Currently valued at over $6 billion, the digital currency is viewed by many as the future of payments rather than a passing fad. But according to new research fro m a consortium of security experts based at the Jacobs Technion-Cornell Institute, Bitcoin faces an imminent challenge and must be restructured at its very core to compete as a mainstream payment method.

“Bitcoin is soon going to reach the limits of its transactional throughput,” says Professor Ari Juels, co-founder of the Initiative for CryptoCurrencies and Contracts (IC3) at the Jacobs Technion-Cornell Institute.

While Visa processes between two and three-thousand transactions per second on average — but is capable of handling as many as 56,000 — Bitcoin can only support seven transactions per second. Given that Bitcoin is expected to reach its limit in the next year, the cryptocurrency community is undergoing what Juels describes as an acrimonious “holy war,” debating how much the size of blocks (which record all transaction data) can be increased to support more payments without destabilizing the system.

Fellow IC3 co-founder Emin Gün Sirer compares the problem of redefining parameters confronting Bitcoin to changing an airplane’s design: “How big can you make a plane body, how wide, how long, until it becomes too fat for the engine and just starts falling out of the sky? There’s only so far you can go by changing the block size.”

IC3’s study, published in a recent position paper, On Scaling Decentralized Blockchains, found that a block could grow from one megabyte — its current size — to four, at most, before it would compromise Bitcoin’s decentralized model.
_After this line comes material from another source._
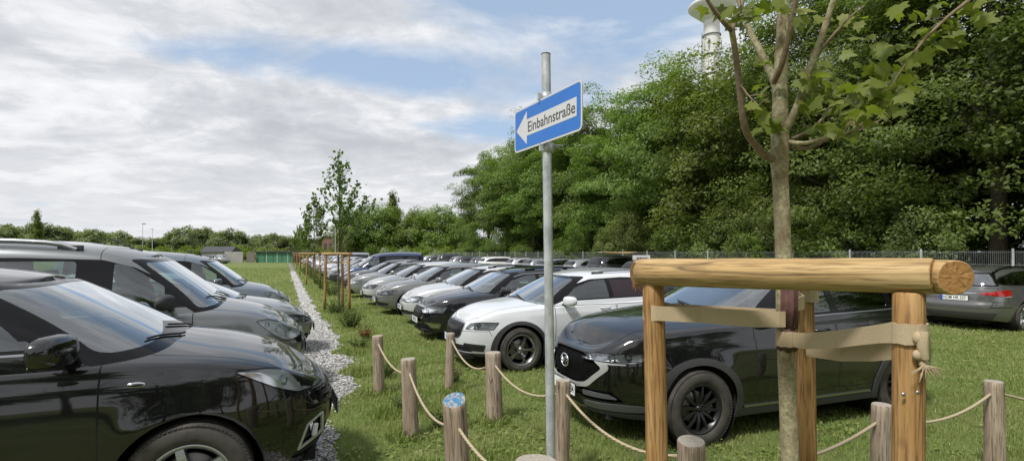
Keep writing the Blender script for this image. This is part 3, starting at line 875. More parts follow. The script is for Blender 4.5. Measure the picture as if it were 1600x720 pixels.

But even then, at its hypothetical maximum limit, Bitcoin would only be able to support 27 transactions per second, paling in comparison to Visa’s thousands.
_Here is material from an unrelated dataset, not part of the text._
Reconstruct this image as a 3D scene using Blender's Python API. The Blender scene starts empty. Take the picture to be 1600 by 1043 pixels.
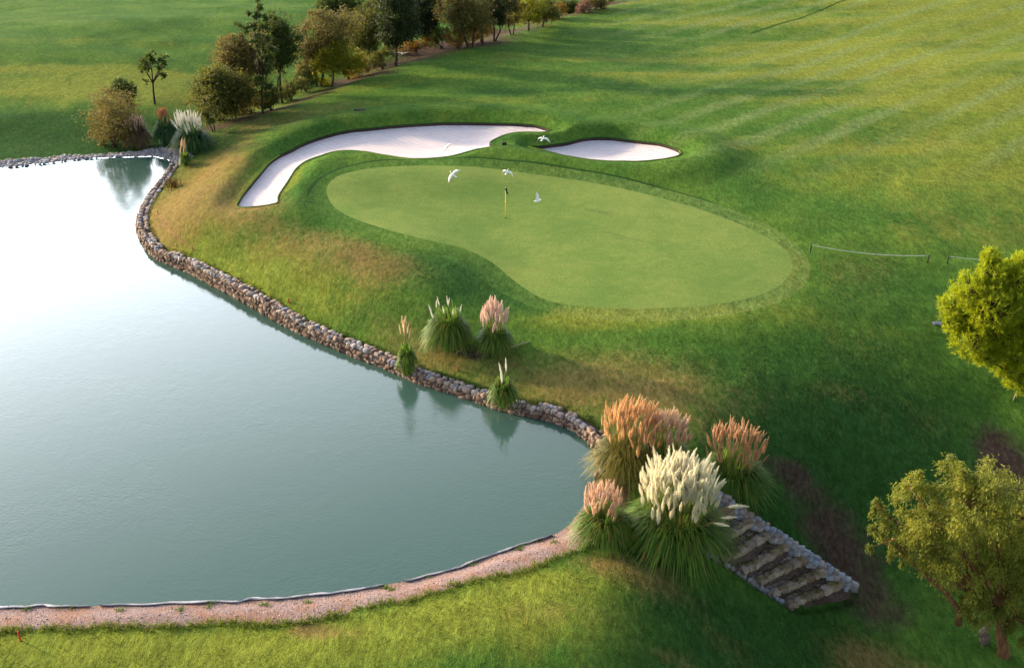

According to Juels, the current debate over block size misses Bitcoin’s fundamental scaling challenge. Tweaks to block size can be made as a quick fix, Juels says, but Bitcoin’s system must be completely redesigned in order to compete with major payment systems.

“The question isn’t what happens in the next year, but what happens in two or three years,” Juels says. “And that’s going to affect if Bitcoin becomes adopted as a mainstream currency or if cryptocurrency in general begins to wither.”

IC3 aims not only to pose questions and challenges to the cryptocurrency community, but also to explore fundamentally better ways of addressing capability challenges. With its recent paper, IC3 hopes to call attention to the fact that Bitcoin is about to hit a wall, and that the community has to start thinking about new measures, which are not yet on anyone’s radar, in order to evolve and adapt to the demands that are being placed on it.

“This paper is just a small part of the work at IC3 or even a sideshow,” Juels says. “I’m not as interested in Bitcoin as I am in the technological possibilities it has illuminated.”

Blockchains, for example, have relevancies even outside of Bitcoin. Juels has been studying them in the context of smart contracts, which could replace legal documents with code that has the promise of perfect execution.

“The cryptocurrency industry has been incredibly fruitful, but hasn’t had the benefit of the rigor that academicians can bring to the conversation,” says Juels. “Our hope is that it will stimulate research for new techniques.”

IC3’s founders bring a range of different interests and perspectives to the Bitcoin debate. Sirer, for example, is in distributed systems and has created Bitcoin-NG, which would support a far better scaling model for the digital payment system, whereas Elaine Shi, the organization’s third co-founder, is more interested in formal security.

“This is how IC3, as an academic institution, can complement what’s being done in industries,” Shi says. “We have the formal backgrounds to design provably secure prototypes. You really want to do it right from the very beginning.”

IC3 is an interdisciplinary organization made up of experts in everything from computer science to finance.

“Academic researchers can bring to the table a way to vet new streams that are more likely to work,” says Juels. “It’s about illuminating possibilities. Things that can be done that can’t even be imagined.”